Really, if we're violently defending Christ, we are actually doing no such thing. We are violently defending our own worldly well being and self interests. And who are we fighting anyway? The Crusades are long over and there is very little threat from Viking pillagers anymore. But more and more often church services feel to me like they devolve into a gathering for vitriolic speeches and xenophobic hate mongering. It's us versus them: the Muslims, the homosexuals, the liberals, etc.

And we must do everything we possibly can to drive them away.

Because that's what Jesus told us to do. "Condemn those who are different from you. Destroy them in anyway possible, be it politically, socially, or physically. You must defend me above all else."

Except Jesus did not tell us that. Instead he told us the opposite. He told us to love one another. Especially our perceived enemies. Especially those that are different from us. Loving the other is the hallmark of Christ's teaching, even though such love doesn't really make much sense. John D. Caputo refers to this love as "madness:"
The divinity that shows through Jesus consists not in a demonstration of might but in a complete reversal of our expectations culminating in the most stunning reversal of all. It is the centerpiece of all this madness, the one that makes as little sense as possible from the point of view of worldly common sense, the most divine madness of all: love your enemies.
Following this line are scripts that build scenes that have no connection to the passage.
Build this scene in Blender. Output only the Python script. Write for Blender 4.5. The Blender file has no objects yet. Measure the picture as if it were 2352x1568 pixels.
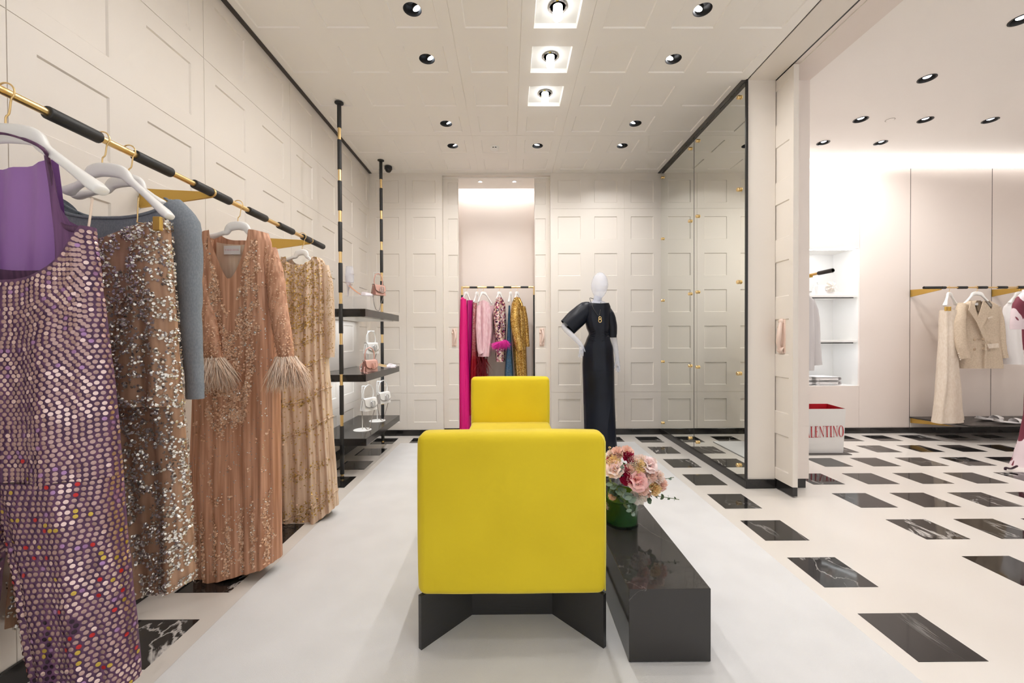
import bpy, bmesh, math, random
from mathutils import Vector, Matrix, noise
random.seed(11)
S = bpy.context.scene
COL = S.collection
PI = math.pi

# ------------------------------------------------------------------ camera, world, exposure
F, YAW, PITCH, ROLL, EYE = 924.0, 0.00678, 0.01014, -0.00423, 1.25
def cam_axes():
    fwd = Vector((math.sin(YAW)*math.cos(PITCH), math.cos(YAW)*math.cos(PITCH), -math.sin(PITCH)))
    right = Vector((math.cos(YAW), -math.sin(YAW), 0))
    up = right.cross(fwd)
    return (math.cos(ROLL)*right + math.sin(ROLL)*up, math.cos(ROLL)*up - math.sin(ROLL)*right, fwd)
AR, AU, AF = cam_axes()
cd = bpy.data.cameras.new('camera'); cam = bpy.data.objects.new('camera', cd); COL.objects.link(cam)
cam.matrix_world = Matrix(((AR.x, AU.x, -AF.x, 0), (AR.y, AU.y, -AF.y, 0), (AR.z, AU.z, -AF.z, EYE), (0, 0, 0, 1)))
cd.sensor_width = 36; cd.sensor_fit = 'HORIZONTAL'; cd.lens = 36*F/2352; cd.clip_start = 0.02
S.camera = cam
w = bpy.data.worlds.new('world'); S.world = w; w.use_nodes = True
bg = w.node_tree.nodes['Background']; bg.inputs[0].default_value = (1.0, 0.98, 0.96, 1); bg.inputs[1].default_value = 0.88
S.view_settings.view_transform = 'Standard'; S.view_settings.look = 'None'
S.view_settings.exposure = 0.18; S.view_settings.gamma = 1.0; S.view_settings.use_curve_mapping = False
cy = S.cycles
cy.max_bounces = 7; cy.diffuse_bounces = 5; cy.glossy_bounces = 3; cy.transmission_bounces = 5; cy.transparent_max_bounces = 6
cy.caustics_reflective = False; cy.caustics_refractive = False; cy.use_adaptive_sampling = True; cy.adaptive_threshold = 0.1; cy.adaptive_min_samples = 14
cy.use_light_tree = False; cy.sample_clamp_indirect = 6.0; cy.blur_glossy = 0.5
LIGHT = 1.0            # common factor on every lamp in the shop
WARM = (1.0, 0.97, 0.94); COOL = (0.90, 0.95, 1.0)

def at(px, py, Y):
    """world point at depth Y that a measured photo pixel falls on"""
    d = AF + AR*((px-1176)/F) + AU*((784-py)/F)
    t = Y/d.y
    return Vector((d.x*t, Y, EYE + d.z*t))
def atX(px, py, X):
    d = AF + AR*((px-1176)/F) + AU*((784-py)/F)
    t = X/d.x
    return Vector((X, d.y*t, EYE + d.z*t))

# ------------------------------------------------------------------ the room's measures (metres)
CH, XL, YB, XM, X2, YJ, YOPEN = 3.34, -1.77, 5.139, 1.94, 2.465, 3.29, -1.2
OCH, OYB, OXR = 3.5, 5.13, 8.2
PZ0, PITCH_Z, PSZ = 0.171, 0.4655, 0.287

# ------------------------------------------------------------------ materials
MATS = {}
def mat(name, col, rough=0.5, metal=0.0, emit=None, estr=0.0, **kw):
    m = bpy.data.materials.new(name); m.use_nodes = True
    b = m.node_tree.nodes['Principled BSDF']
    b.inputs['Base Color'].default_value = (*col, 1); b.inputs['Roughness'].default_value = rough; b.inputs['Metallic'].default_value = metal
    if emit:
        b.inputs['Emission Color'].default_value = (*emit, 1); b.inputs['Emission Strength'].default_value = estr
    for k, v in kw.items():
        b.inputs[k.replace('_', ' ')].default_value = v
    MATS[name] = m
    return m
def nd(m, typ, **props):
    n = m.node_tree.nodes.new(typ)
    for k, v in props.items(): setattr(n, k, v)
    return n
def lk(m, a, b): m.node_tree.links.new(a, b)
def bsdf(m): return m.node_tree.nodes['Principled BSDF']
def coord(m, scale=(1, 1, 1), kind='Object'):
    t = nd(m, 'ShaderNodeTexCoord'); mp = nd(m, 'ShaderNodeMapping'); mp.inputs['Scale'].default_value = scale
    lk(m, t.outputs[kind], mp.inputs[0]); return mp.outputs[0]
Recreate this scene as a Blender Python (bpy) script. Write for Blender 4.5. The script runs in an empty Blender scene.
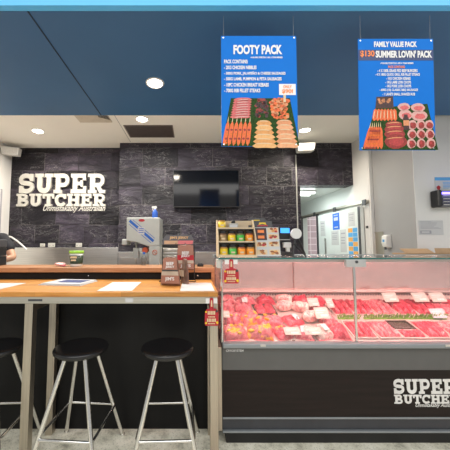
import bpy, bmesh, math, random
from mathutils import Vector, Matrix, noise

# ------------------------------------------------------------------ camera, world, big lights, exposure
SC = bpy.context.scene
COL = SC.collection
R = math.radians

cam_data = bpy.data.cameras.new('camera')
cam = bpy.data.objects.new('camera', cam_data)
COL.objects.link(cam)
cam_data.sensor_fit = 'HORIZONTAL'
cam_data.sensor_width = 36.0
cam_data.lens = 36.0 * 270.0 / 450.0
cam_data.shift_x = 33.0 / 450.0
cam_data.clip_start = 0.02
cam.location = (0.0, 0.0, 1.36)
cam.rotation_euler = (R(90 + 4.0), 0.0, 0.0)
SC.camera = cam

world = bpy.data.worlds.new('mall_daylight')
SC.world = world
world.use_nodes = True
wn = world.node_tree.nodes
wn['Background'].inputs['Color'].default_value = (0.98, 0.97, 0.96, 1)
wn['Background'].inputs['Strength'].default_value = 0.36

def area_light(name, loc, rot, sx, sy, energy, color=(1, 1, 1)):
    d = bpy.data.lights.new(name, 'AREA')
    d.shape = 'RECTANGLE'; d.size = sx; d.size_y = sy; d.energy = energy; d.color = color
    o = bpy.data.objects.new(name, d); COL.objects.link(o)
    o.location = loc; o.rotation_euler = rot
    return o

# light of the shopping mall in front of the shop
area_light('mall_ceiling_light', (0.6, -1.4, 3.9), (R(32), 0, 0), 7.0, 2.6, 105, (1.0, 0.98, 0.95))
# unseen fill added behind the counters, its bounce brightens the white ceiling
area_light('work_area_fill', (-0.9, 3.05, 2.77), (0, 0, 0), 2.2, 0.25, 36, (1.0, 0.96, 0.9))

SC.view_settings.view_transform = 'Standard'
SC.view_settings.look = 'None'
SC.view_settings.exposure = 0.6
SC.view_settings.gamma = 1.0
SC.view_settings.use_curve_mapping = False

random.seed(11)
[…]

The key to the kingdom is to love those who do not love you, who hate you, and whom you, by worldly standards, should also hate. That is exactly the madness that a deconstructive analysis of love would predict. Loving the lovable is entirely possible, but loving the unlovable, those who are impossible to love, that is when the kingdom reigns.*
Who are we defending Christ from? In my view, the most vicious attacks on Christ and Christianity come from Christians who, instead of loving their enemies and loving the other, exert their energies mounting adversarial campaigns filled with rhetoric of spite and hate against the other in the name of Christ.

*John D. Caputo. What Would Jesus Deconstruct?: The Good News of Postmodernism for the Church (Kindle Locations 1001-1005). Kindle Edition.